--- BEGIN Data extract ---

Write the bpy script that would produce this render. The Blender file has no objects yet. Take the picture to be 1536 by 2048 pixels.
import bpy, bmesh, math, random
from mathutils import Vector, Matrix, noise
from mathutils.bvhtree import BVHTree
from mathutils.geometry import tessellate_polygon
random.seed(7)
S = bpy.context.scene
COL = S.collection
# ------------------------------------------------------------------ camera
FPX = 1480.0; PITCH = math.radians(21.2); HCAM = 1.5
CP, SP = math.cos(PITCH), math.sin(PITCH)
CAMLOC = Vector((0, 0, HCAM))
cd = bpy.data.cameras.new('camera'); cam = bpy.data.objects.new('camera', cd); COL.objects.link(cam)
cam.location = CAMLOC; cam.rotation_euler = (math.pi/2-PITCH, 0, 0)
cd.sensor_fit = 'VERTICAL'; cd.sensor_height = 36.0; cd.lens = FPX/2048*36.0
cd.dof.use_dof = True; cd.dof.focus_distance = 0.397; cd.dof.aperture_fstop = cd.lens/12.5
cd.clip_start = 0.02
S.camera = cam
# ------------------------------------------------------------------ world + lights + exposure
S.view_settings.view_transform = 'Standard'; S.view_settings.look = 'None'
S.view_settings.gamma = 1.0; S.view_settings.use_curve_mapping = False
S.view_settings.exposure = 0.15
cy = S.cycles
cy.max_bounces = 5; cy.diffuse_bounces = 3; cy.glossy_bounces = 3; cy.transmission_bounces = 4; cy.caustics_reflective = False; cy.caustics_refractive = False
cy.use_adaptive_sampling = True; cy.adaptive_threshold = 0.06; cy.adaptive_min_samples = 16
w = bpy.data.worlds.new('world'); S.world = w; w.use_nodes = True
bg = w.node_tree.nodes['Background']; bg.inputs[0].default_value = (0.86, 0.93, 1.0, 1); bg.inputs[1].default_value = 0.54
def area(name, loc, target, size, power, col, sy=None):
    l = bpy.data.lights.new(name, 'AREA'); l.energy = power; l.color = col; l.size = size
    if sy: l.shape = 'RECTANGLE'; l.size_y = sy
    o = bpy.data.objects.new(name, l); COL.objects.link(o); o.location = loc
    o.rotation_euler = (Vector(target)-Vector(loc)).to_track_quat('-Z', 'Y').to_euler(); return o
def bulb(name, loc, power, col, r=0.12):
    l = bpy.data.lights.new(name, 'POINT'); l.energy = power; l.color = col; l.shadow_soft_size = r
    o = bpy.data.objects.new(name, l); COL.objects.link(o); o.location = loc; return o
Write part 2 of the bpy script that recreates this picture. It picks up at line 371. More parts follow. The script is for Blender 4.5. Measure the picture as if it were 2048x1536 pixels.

--- END Data extract ---

Task.
Quote all of the entries exactly as they appear.

Reply.
Write the bpy script that would produce this render. The Blender file has no objects yet. Take the picture to be 1536 by 2048 pixels.
import bpy, bmesh, math, random
from mathutils import Vector, Matrix, noise
from mathutils.bvhtree import BVHTree
from mathutils.geometry import tessellate_polygon
random.seed(7)
S = bpy.context.scene
COL = S.collection
# ------------------------------------------------------------------ camera
FPX = 1480.0; PITCH = math.radians(21.2); HCAM = 1.5
CP, SP = math.cos(PITCH), math.sin(PITCH)
CAMLOC = Vector((0, 0, HCAM))
cd = bpy.data.cameras.new('camera'); cam = bpy.data.objects.new('camera', cd); COL.objects.link(cam)
cam.location = CAMLOC; cam.rotation_euler = (math.pi/2-PITCH, 0, 0)
cd.sensor_fit = 'VERTICAL'; cd.sensor_height = 36.0; cd.lens = FPX/2048*36.0
cd.dof.use_dof = True; cd.dof.focus_distance = 0.397; cd.dof.aperture_fstop = cd.lens/12.5
cd.clip_start = 0.02
S.camera = cam
# ------------------------------------------------------------------ world + lights + exposure
S.view_settings.view_transform = 'Standard'; S.view_settings.look = 'None'
S.view_settings.gamma = 1.0; S.view_settings.use_curve_mapping = False
S.view_settings.exposure = 0.15
cy = S.cycles
cy.max_bounces = 5; cy.diffuse_bounces = 3; cy.glossy_bounces = 3; cy.transmission_bounces = 4; cy.caustics_reflective = False; cy.caustics_refractive = False
cy.use_adaptive_sampling = True; cy.adaptive_threshold = 0.06; cy.adaptive_min_samples = 16
w = bpy.data.worlds.new('world'); S.world = w; w.use_nodes = True
bg = w.node_tree.nodes['Background']; bg.inputs[0].default_value = (0.86, 0.93, 1.0, 1); bg.inputs[1].default_value = 0.54
def area(name, loc, target, size, power, col, sy=None):
    l = bpy.data.lights.new(name, 'AREA'); l.energy = power; l.color = col; l.size = size
    if sy: l.shape = 'RECTANGLE'; l.size_y = sy
    o = bpy.data.objects.new(name, l); COL.objects.link(o); o.location = loc
    o.rotation_euler = (Vector(target)-Vector(loc)).to_track_quat('-Z', 'Y').to_euler(); return o
def bulb(name, loc, power, col, r=0.12):
    l = bpy.data.lights.new(name, 'POINT'); l.energy = power; l.color = col; l.shadow_soft_size = r
    o = bpy.data.objects.new(name, l); COL.objects.link(o); o.location = loc; return o
Write part 2 of the bpy script that recreates this picture. It picks up at line 371. More parts follow. The script is for Blender 4.5. Measure the picture as if it were 2048x1536 pixels.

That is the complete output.